Last December the working group presented its study to serve as a basis for the designing of green taxes in the Czech Republic. Meanwhile, other working groups have been involving the active participation of various stakeholders. The Nationalist government in Malta has certainly not taken the democratic and gradual approach of the Czech government and has instead simply announced these new taxes, expecting the business sector, the trade unions, the environmental groups, the media and the general public to support such enlightened policy making.

It's the deficit, stupid

Look at how the Danish Ecological Council has been working on a Green Budget Reform. The aim of the Council's proposal is to change the tax system in a more environment-friendly direction without changing the social distributional effect on society, without raising the overall tax burden or without disturbing the competitiveness of the Danish industry.

The Council's proposals are designed in a way that when environmental taxes are imposed on households, the revenue from those taxes is recycled to households, mainly by lowering income taxes. The same is done for industry where the revenue is returned as subsidies for environmentally positive arrangements, e.g. energy savings and as subsidies accorded to the labour expenditures to reduce the costs of labour. The proposals to raise the level of existing environmental taxes concentrate on energy use, transport and the use of hazardous chemicals, because these areas are the main cause of many environmental problems.

The taxes being introduced by the Nationalist government can hardly be called "green". Green taxes are usually not revenue-raisers. A key component of any form of environmental taxation is fiscal neutrality, so that the overall tax burden is not increased. Most policymakers favour using environmental taxation to reduce taxes on labour. Another key component in the design of green taxes is that the revenue raised should go towards financing environmental polices and not end up in the melting pot of the Finance Ministry. They are also usually just taxes and do not hurt middle and low-income households as the taxes imposed by the Nationalist government will do.

The purpose of an eco-tax is to encourage consumers to buy environment-friendly products by discouraging them from buying more harmful products. For example, Malta already has an eco-tax on leaded petrol, introduced to encourage sales of unleaded petrol. Belgium introduced an eco-tax on disposable razors and disposable cameras to encourage use of non-disposable ones.

The eco-tax proposed by the Nationalist government imposes a blanket tax on all products, i.e. all fridges will be taxed by Lm12, all tyres by Lm2, all batteries by 10c, etc. Therefore the law cannot be categorised as an eco-tax but as a tax on consumption, in other words another form of VAT.

An eco-tax is normally enforced where a system of waste separation and recycling operates on a national level. This is not the case with Malta, which raises questions as to where the money collected from this tax will go? Will it be used for more reports?
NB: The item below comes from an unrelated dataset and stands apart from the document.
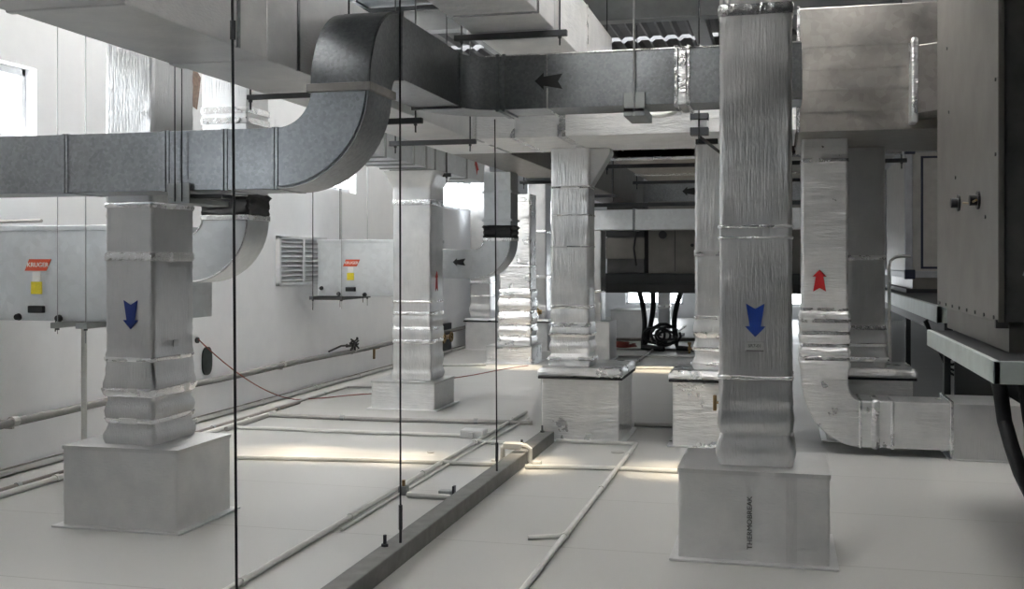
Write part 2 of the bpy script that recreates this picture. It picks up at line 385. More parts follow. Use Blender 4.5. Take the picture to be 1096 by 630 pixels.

For the setting up of more centres and institutes on the environment that will employ more cronies?

After all, even the Parliamentary Secretary in the Finance Ministry, Tonio Fenech, talking to this newspaper last Sunday, bluntly described these taxes as revenue-raisers and nothing more - revenue to be swallowed up by the public deficit and for government recurrent expenditure: "We still have a Lm95 million deficit and we are still living beyond what we can afford. There is a cost to everything. If we don't want to increase our deficit and don't want another Maghtab landfill then we have to pay for it."

And only a few months ago we were being told that the country's finances are on a sound footing and that once returned to government, the Nationalist Party would ensure that we all live happily ever after.